Once, a donor said: "The child can just pretend the other pieces are there." But that's not OK. It's not a materialistic thing; it's a human thing. No one needs to be grateful for someone else's castoffs.

Thinking underprivileged kids don't deserve brand names

We get a lot of criticism for this one, but if a child wants an American Girl Doll, they don't want the knockoff. When my own children were little, I had the time and flexibility to scour Goodwill in the summer for gently used brand name items, but that was a privilege not everyone has.

We ask our guests to tell us at least one gift their child wants specifically, and maybe we can make it happen. An Xbox, an American Girl doll, Air Force 1 sneakers, why not?

People are so much more acutely aware of their own poverty around the holidays, especially children.
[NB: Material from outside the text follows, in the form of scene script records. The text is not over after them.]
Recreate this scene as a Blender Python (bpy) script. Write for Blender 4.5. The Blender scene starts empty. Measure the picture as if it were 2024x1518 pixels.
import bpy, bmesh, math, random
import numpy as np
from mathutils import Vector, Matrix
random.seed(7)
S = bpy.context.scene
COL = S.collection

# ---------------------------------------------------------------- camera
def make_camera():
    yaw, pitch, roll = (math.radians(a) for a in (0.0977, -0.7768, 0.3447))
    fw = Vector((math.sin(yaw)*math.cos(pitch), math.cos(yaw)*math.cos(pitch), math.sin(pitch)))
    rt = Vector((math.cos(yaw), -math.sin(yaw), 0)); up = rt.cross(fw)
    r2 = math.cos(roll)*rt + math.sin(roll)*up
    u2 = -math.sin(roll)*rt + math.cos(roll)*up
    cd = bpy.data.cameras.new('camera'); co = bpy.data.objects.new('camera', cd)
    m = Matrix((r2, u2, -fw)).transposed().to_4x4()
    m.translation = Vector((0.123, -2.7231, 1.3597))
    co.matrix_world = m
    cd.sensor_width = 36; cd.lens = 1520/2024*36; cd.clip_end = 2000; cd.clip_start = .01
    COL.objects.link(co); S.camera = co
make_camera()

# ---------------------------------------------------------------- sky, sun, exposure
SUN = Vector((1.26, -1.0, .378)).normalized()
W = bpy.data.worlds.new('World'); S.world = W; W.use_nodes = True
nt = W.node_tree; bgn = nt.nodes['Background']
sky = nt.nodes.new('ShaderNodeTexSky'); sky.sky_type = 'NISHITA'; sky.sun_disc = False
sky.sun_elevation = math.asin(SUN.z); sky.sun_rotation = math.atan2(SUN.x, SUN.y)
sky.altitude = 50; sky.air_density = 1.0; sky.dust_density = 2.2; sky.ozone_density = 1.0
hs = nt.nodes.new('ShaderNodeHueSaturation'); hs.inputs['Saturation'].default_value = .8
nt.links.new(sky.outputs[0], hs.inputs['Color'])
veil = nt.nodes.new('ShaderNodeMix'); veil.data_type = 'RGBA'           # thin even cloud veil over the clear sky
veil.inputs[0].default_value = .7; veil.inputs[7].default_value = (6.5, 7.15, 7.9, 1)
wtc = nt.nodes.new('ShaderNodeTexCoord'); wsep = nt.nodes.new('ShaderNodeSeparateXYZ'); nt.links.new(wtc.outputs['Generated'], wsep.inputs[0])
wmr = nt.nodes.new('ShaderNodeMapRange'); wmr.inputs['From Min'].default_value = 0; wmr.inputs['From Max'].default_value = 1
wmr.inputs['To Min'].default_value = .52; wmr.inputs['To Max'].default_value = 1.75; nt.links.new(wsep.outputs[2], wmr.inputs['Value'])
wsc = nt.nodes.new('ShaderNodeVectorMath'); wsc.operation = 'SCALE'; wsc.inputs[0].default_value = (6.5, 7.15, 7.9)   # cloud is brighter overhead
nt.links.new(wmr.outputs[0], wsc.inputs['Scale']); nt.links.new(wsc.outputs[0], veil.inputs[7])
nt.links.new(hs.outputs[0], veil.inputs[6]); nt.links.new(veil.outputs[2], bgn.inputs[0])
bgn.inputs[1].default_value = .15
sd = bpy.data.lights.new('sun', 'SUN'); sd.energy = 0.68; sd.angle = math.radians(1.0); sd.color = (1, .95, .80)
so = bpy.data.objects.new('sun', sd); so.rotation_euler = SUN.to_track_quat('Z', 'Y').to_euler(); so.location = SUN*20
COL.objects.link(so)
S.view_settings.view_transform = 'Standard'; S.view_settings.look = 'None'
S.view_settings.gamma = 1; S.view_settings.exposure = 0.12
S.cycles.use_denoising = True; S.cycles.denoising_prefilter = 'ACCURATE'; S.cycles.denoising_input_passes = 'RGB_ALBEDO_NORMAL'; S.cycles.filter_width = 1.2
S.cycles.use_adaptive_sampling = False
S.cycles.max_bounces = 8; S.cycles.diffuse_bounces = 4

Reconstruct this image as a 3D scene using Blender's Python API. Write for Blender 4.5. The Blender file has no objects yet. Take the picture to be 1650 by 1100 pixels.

So we want to provide that one moment that communicates that they are heard, valued, and that there is nothing wrong with wanting the same stuff their friends will find under the tree.

Teaching our children that those in need are less deserving

A lot of times, people tell me that they've asked their children to clean out their broken stuff to make room for their new gifts and bring the broken ones down to us at Friendship Room for the poor children. But if your child doesn't want it because it no longer works, no one's child wants it!

We need to look at the message we're conveying to our own children. This is one of the biggest mistakes we make, because it delineates "them" from "us."

Even in trying to teach our children generosity of spirit, we're telling them that these children are less than they are just because of their financial circumstances. That's not the lesson they need.